▶ [What is needed]:
Restate, exactly and without pictures, the lines from the start of the listing below through the line holding "from mathutils import Vector, Matrix, Euler".

▶ [Material provided]:
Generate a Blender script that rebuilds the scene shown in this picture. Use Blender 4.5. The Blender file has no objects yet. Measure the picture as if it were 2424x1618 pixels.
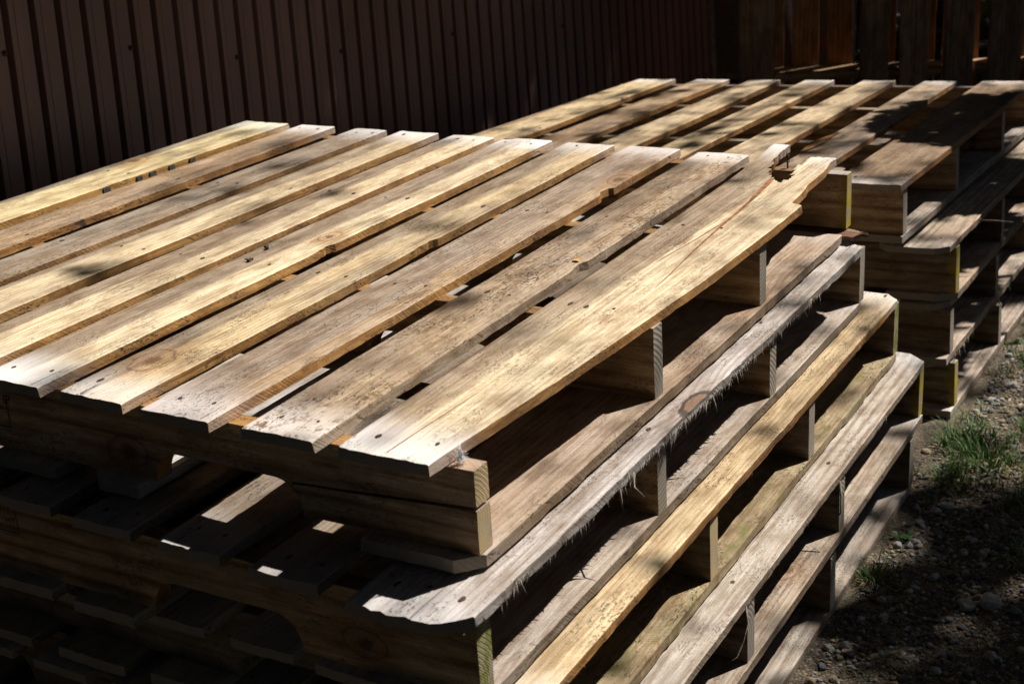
import bpy, math, random
import numpy as np
from mathutils import Vector, Matrix, Euler

# ------------------------------------------------------------------ camera
scene = bpy.context.scene
COL = scene.collection
D2R = math.radians
CAM_LOC = Vector((0.6510, -1.0112, 0.6656))
YAW, PITCH, ROLL = -0.5360, 0.3586, -0.0628
F_ = Vector((math.sin(YAW)*math.cos(PITCH), math.cos(YAW)*math.cos(PITCH), -math.sin(PITCH)))
rt = Vector((math.cos(YAW), -math.sin(YAW), 0)); up = rt.cross(F_)
rt2 = rt*math.cos(ROLL)+up*math.sin(ROLL); up2 = -rt*math.sin(ROLL)+up*math.cos(ROLL)
cam = bpy.data.cameras.new('camera'); cam.sensor_width = 36; cam.lens = 3374.4/2424*36
cam.clip_start = 0.05; cam.clip_end = 500
cam.dof.use_dof = True; cam.dof.focus_distance = 1.85; cam.dof.aperture_fstop = 10
co = bpy.data.objects.new('camera', cam); COL.objects.link(co)
M = Matrix((rt2, up2, -F_)).transposed().to_4x4(); M.translation = CAM_LOC
co.matrix_world = M
scene.camera = co

# ------------------------------------------------------------------ light
SUN = Vector((0.393, 0.67, 1.0)).normalized()          # towards the sun
EL = math.asin(SUN.z); AZ = math.atan2(SUN.x, SUN.y)
world = bpy.data.worlds.new("World"); scene.world = world; world.use_nodes = True
wn = world.node_tree.nodes; wn.clear()
wo = wn.new('ShaderNodeOutputWorld'); bg = wn.new('ShaderNodeBackground'); sk = wn.new('ShaderNodeTexSky')
sk.sky_type = 'NISHITA'; sk.sun_disc = False; sk.sun_elevation = EL; sk.sun_rotation = AZ
bg.inputs['Strength'].default_value = 0.05
world.node_tree.links.new(sk.outputs[0], bg.inputs[0]); world.node_tree.links.new(bg.outputs[0], wo.inputs[0])
sl = bpy.data.lights.new('sun', 'SUN'); sl.energy = 5.0; sl.angle = D2R(0.53); sl.color = (1.0, 0.95, 0.885)
so = bpy.data.objects.new('sun', sl); COL.objects.link(so)
so.rotation_euler = SUN.to_track_quat('Z', 'Y').to_euler(); so.location = (3, 5, 8)
scene.view_settings.view_transform = 'Standard'; scene.view_settings.look = 'None'
scene.view_settings.exposure = 0.78; scene.view_settings.gamma = 1.0
scene.cycles.max_bounces = 5; scene.cycles.use_denoising = True

# ------------------------------------------------------------------ helpers
def tag(o, label=None, cat=None, group=None, kind=None):
    if label: o['label'] = label
    if cat: o['category'] = cat
    if group: o['group'] = group
    if kind: o['kind'] = kind
    return o

def empty(name, loc=(0, 0, 0), rot=(0, 0, 0)):
    o = bpy.data.objects.new(name, None); COL.objects.link(o); o.empty_display_size = .1
    o.location = loc; o.rotation_euler = rot
    return o

def link(name, me, mats, parent=None, loc=(0, 0, 0), rot=(0, 0, 0)):
    for m in mats: me.materials.append(m)
    o = bpy.data.objects.new(name, me); COL.objects.link(o)
    o.location = loc; o.rotation_euler = rot
    if parent: o.parent = parent
    return o

class MB:
    def __init__(s): s.v = []; s.f = []; s.m = []; s.sm = []
    def add(s, vs, fs, mat=0, smooth=False):
        b = len(s.v); s.v.extend([tuple(p) for p in vs])
        for f in fs: s.f.append(tuple(i+b for i in f)); s.m.append(mat); s.sm.append(smooth)
    def box(s, x0, x1, y0, y1, z0, z1, mat=0):
        s.add([(x0,y0,z0),(x1,y0,z0),(x1,y1,z0),(x0,y1,z0),(x0,y0,z1),(x1,y0,z1),(x1,y1,z1),(x0,y1,z1)],
              [(0,3,2,1),(4,5,6,7),(0,1,5,4),(1,2,6,5),(2,3,7,6),(3,0,4,7)], mat)
    def tube(s, pts, rads, n=6, mat=0, smooth=True):
        pts = [Vector(p) for p in pts]; rings = []
        for i, p in enumerate(pts):
            d = (pts[min(i+1, len(pts)-1)]-pts[max(i-1, 0)]).normalized()
            a = d.orthogonal().normalized() if i == 0 else (a-d*a.dot(d)).normalized()
            b = d.cross(a)
            rings.append([p+(a*math.cos(t)+b*math.sin(t))*rads[i] for t in [2*math.pi*k/n for k in range(n)]])
        vs = [q for r in rings for q in r]; fs = []
        for i in range(len(pts)-1):
            for k in range(n): fs.append((i*n+k, i*n+(k+1) % n, (i+1)*n+(k+1) % n, (i+1)*n+k))
        fs.append(tuple(range(n-1, -1, -1))); fs.append(tuple(range((len(pts)-1)*n, len(pts)*n)))
        s.add(vs, fs, mat, smooth)
    def mesh(s, name):
        me = bpy.data.meshes.new(name); me.from_pydata(s.v, [], s.f)
        me.polygons.foreach_set('material_index', s.m); me.polygons.foreach_set('use_smooth', s.sm)
        me.update(); return me

def noise1(seed, step):
    r = np.random.RandomState(seed % 2**31); t = r.uniform(-1, 1, 4096)
    def f(x):
        x = np.asarray(x, float)/step+500; i = np.floor(x).astype(int); u = x-i; u = u*u*(3-2*u)
        return t[i % 4096]*(1-u)+t[(i+1) % 4096]*u
    return f

# ------------------------------------------------------------------ node materials
class NT:
    def __init__(s, name):
        s.mat = bpy.data.materials.new(name); s.mat.use_nodes = True
        s.n = s.mat.node_tree.nodes; s.l = s.mat.node_tree.links; s.n.clear()
        s.out = s.n.new('ShaderNodeOutputMaterial'); s.bsdf = s.n.new('ShaderNodeBsdfPrincipled')
        s.l.new(s.bsdf.outputs[0], s.out.inputs[0])
    def set(s, inp, v):
        if v is None: return
        if isinstance(v, bpy.types.NodeSocket): s.l.new(v, inp)
        elif isinstance(v, (tuple, list)): inp.default_value = tuple(v)+((1,) if len(inp.default_value) == 4 and len(v) == 3 else ())
        else: inp.default_value = v
    def math(s, op, a, b=None, c=None, clamp=False):
        n = s.n.new('ShaderNodeMath'); n.operation = op; n.use_clamp = clamp
        s.set(n.inputs[0], a); s.set(n.inputs[1], b); s.set(n.inputs[2], c); return n.outputs[0]
    def vec(s, op, a, b=None, scale=None):
        n = s.n.new('ShaderNodeVectorMath'); n.operation = op
        s.set(n.inputs[0], a); s.set(n.inputs[1], b)
        if scale is not None: s.set(n.inputs['Scale'], scale)
        return n.outputs['Value'] if op in ('LENGTH', 'DOT_PRODUCT', 'DISTANCE') else n.outputs[0]
    def noise(s, v, sc=1, det=2, rough=.5, dist=0, col=False):
        n = s.n.new('ShaderNodeTexNoise'); s.set(n.inputs['Vector'], v); n.inputs['Scale'].default_value = sc
        n.inputs['Detail'].default_value = det; n.inputs['Roughness'].default_value = rough; n.inputs['Distortion'].default_value = dist
        return n.outputs['Color' if col else 'Fac']
    def vor(s, v, sc=1, feature='F1'):
        n = s.n.new('ShaderNodeTexVoronoi'); n.feature = feature; s.set(n.inputs['Vector'], v); n.inputs['Scale'].default_value = sc
        return n
    def rng(s, v, a, b, c=0, d=1, smooth=True):
        n = s.n.new('ShaderNodeMapRange'); n.interpolation_type = 'SMOOTHSTEP' if smooth else 'LINEAR'
        s.set(n.inputs['Value'], v)
        for k, x in zip(('From Min', 'From Max', 'To Min', 'To Max'), (a, b, c, d)): s.set(n.inputs[k], x)
        return n.outputs['Result']
    def mix(s, f, a, b, mode='MIX'):
        n = s.n.new('ShaderNodeMix'); n.data_type = 'RGBA'; n.blend_type = mode
        s.set(n.inputs[0], f); s.set(n.inputs[6], a); s.set(n.inputs[7], b); return n.outputs[2]
    def coord(s, kind='Object'):
        return s.n.new('ShaderNodeTexCoord').outputs[kind]
    def sep(s, v):
        n = s.n.new('ShaderNodeSeparateXYZ'); s.set(n.inputs[0], v); return n.outputs
    def comb(s, x, y, z):
        n = s.n.new('ShaderNodeCombineXYZ'); s.set(n.inputs[0], x); s.set(n.inputs[1], y); s.set(n.inputs[2], z); return n.outputs[0]
    def bump(s, h, dist=.001, strength=1, normal=None):
        n = s.n.new('ShaderNodeBump'); n.inputs['Distance'].default_value = dist; n.inputs['Strength'].default_value = strength
        s.set(n.inputs['Height'], h)
        if normal is not None: s.set(n.inputs['Normal'], normal)
        return n.outputs[0]
    def done(s, color, rough=.8, normal=None, spec=.3):
        s.set(s.bsdf.inputs['Base Color'], color); s.set(s.bsdf.inputs['Roughness'], rough)
        s.bsdf.inputs['Specular IOR Level'].default_value = spec
        if normal is not None: s.set(s.bsdf.inputs['Normal'], normal)
        return s.mat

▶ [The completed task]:
Generate a Blender script that rebuilds the scene shown in this picture. Use Blender 4.5. The Blender file has no objects yet. Measure the picture as if it were 2424x1618 pixels.
import bpy, math, random
import numpy as np
from mathutils import Vector, Matrix, Euler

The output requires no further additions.